Solemnity of the Most Holy Body and Blood of Christ

12 June 2023

Appears in: Messages and Homilies

Homily

[Deuteronomy 8:2-3, 14-16; Psalm 147; 1Corinthians 10:16-17; John 6:51-59]

It has been a while since I last visited the parish, and I am delighted to return. As I looked forward to this visit, I have been recalling to mind some features of life here in Grande Cache. In this homily, I would like to highlight a handful of them, since they can help us explore the message of the scriptural texts and highlight important dimensions of the wondrous mystery we are celebrating on this Solemnity of Corpus Christi – the sacrament of the Body and Blood of Jesus Christ.

Let’s begin with the name itself – Grande Cache. Mr. Google tells us it stems from the decision around 1820 of the Iroquois fur trader, Ignace Giasson, to store, or “cache”, a large number of furs he had amassed, since they were too heavy for him to carry through the winter snows. In one sense we are all like Ignace in that, at various times of our lives, we also have burdens that are far too heavy to carry: not furs, but things like family difficulties, job insecurity, financial troubles, guilt from past sins and mistakes, and so on. Unlike Ignace, we cannot simply store them away. Although too heavy to carry, we have to bear them nonetheless. How can we carry these burdens of life so difficult to bear? The answer is the Eucharist.

Consider the experience of our ancestors in the faith.
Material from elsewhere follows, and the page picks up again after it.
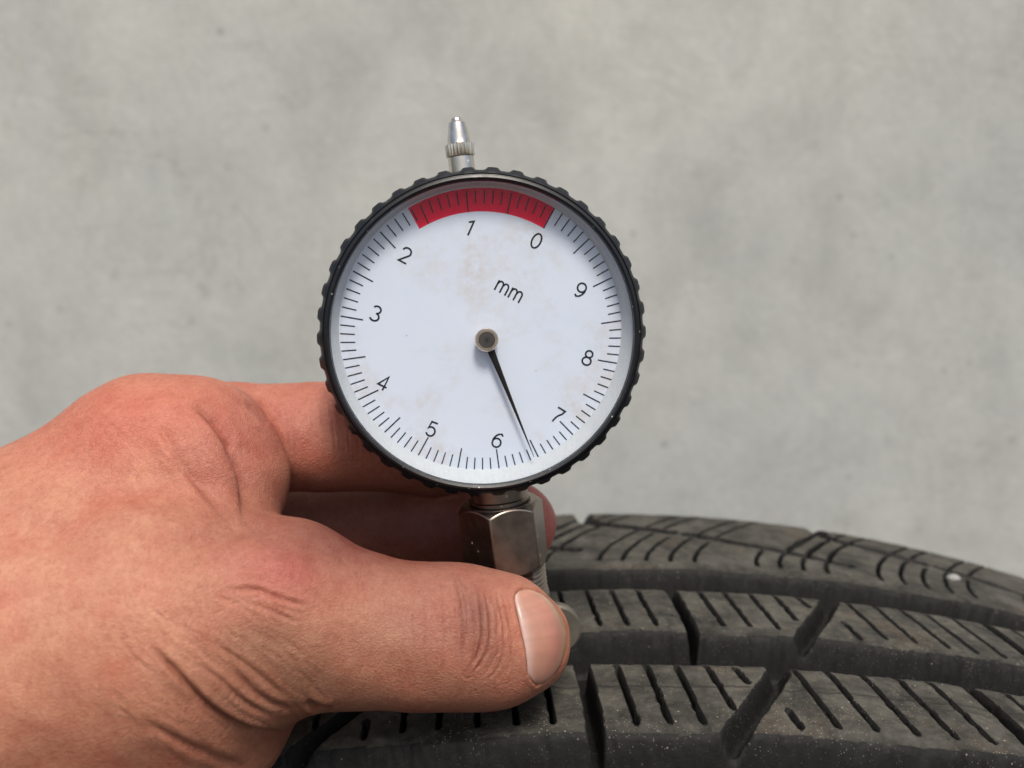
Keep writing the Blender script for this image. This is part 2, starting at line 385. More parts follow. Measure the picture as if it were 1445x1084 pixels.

In the first reading, Moses is reminding them of the enormous burden they carried as a people wandering in the desert, and also how they were able to bear it. They could endure their suffering and hardship because they were nourished by God with bread from heaven called manna. Even more wondrously so is this the case for us. In the Gospel text, Jesus speaks of himself as the true bread from heaven. He gives us this gift of himself in the sacrament of the Eucharist. Here at mass, we are fed with Jesus, the Bread of Life, so that he himself becomes our very strength. Nourished by Jesus, we find that we can carry the burdens that we could not bear alone.

The second feature of life here in Grande Cache I would like to highlight is its long distance from the centre. The city of Edmonton, as the capital, is the political centre of the province. It is also the ecclesial centre of the Archdiocese. This can leave one with the sense of being on the periphery of things. At a deeper level, however, Catholics, wherever they have their physical abode, are never far from the centre. This is precisely because of the sacrament of the Eucharist. The true centre of all things is Jesus, and by means of the Eucharist we live in deepest communion with him. As we hear Saint Paul put it, reception of the Eucharist is a very sharing in the Body and Blood of Christ. In the heart of Jesus, there are no peripheries. He is always near, closer to us than we could ever imagine.

Third, Grande Cache plays host every year to the Canadian Death Race. I’m thinking of registering for it. Advertisements tell us that racers sign up for this 125-kilometer ultramarathon through the mountains in order “to cheat death”. “Invite death” is probably more like it. We know that none of us can cheat death. It comes to all of us eventually, even to those who complete the marathon.

However, there is One who has cheated death. By his resurrection from the dead, Jesus has destroyed forever the power of death and thus opened the way to eternal life for those who die believing in him. In the Gospel passage, we hear Jesus tell us that those who eat his body and drink his blood are given a share in his own victory over death: “Whoever eats my flesh and drinks my blood has eternal life and I will raise them up on the last day.” This is what occurs in the Eucharist, where simple gifts of bread and wine are so completely changed that they are bread and wine no longer but the true body and blood, soul and divinity of the Lord Jesus. We could never cheat death on our own, but by our sharing in the Eucharist we do just that, because our participation in Jesus’s own victory over death means that life does not end when we die; it is changed as Jesus welcomes us by his mercy into eternal life.

Finally, Grande Cache and area is a locale of breathtaking beauty, in my view. The environment around us bespeaks the majesty of God, whose creative power fashions the good and the beautiful. More wondrously beautiful is our internal environment, by which I mean the heart re-created by the power of God’s love in Jesus Christ. Every time we celebrate the Eucharist, that love touches us anew, as yet again Jesus gives us his very self and further deepens the beauty that each of us is as a child of God.

With joy and thanksgiving, then, let us today receive the Lord in Holy Communion as our strength and hope as we journey in him and with one another toward eternal life.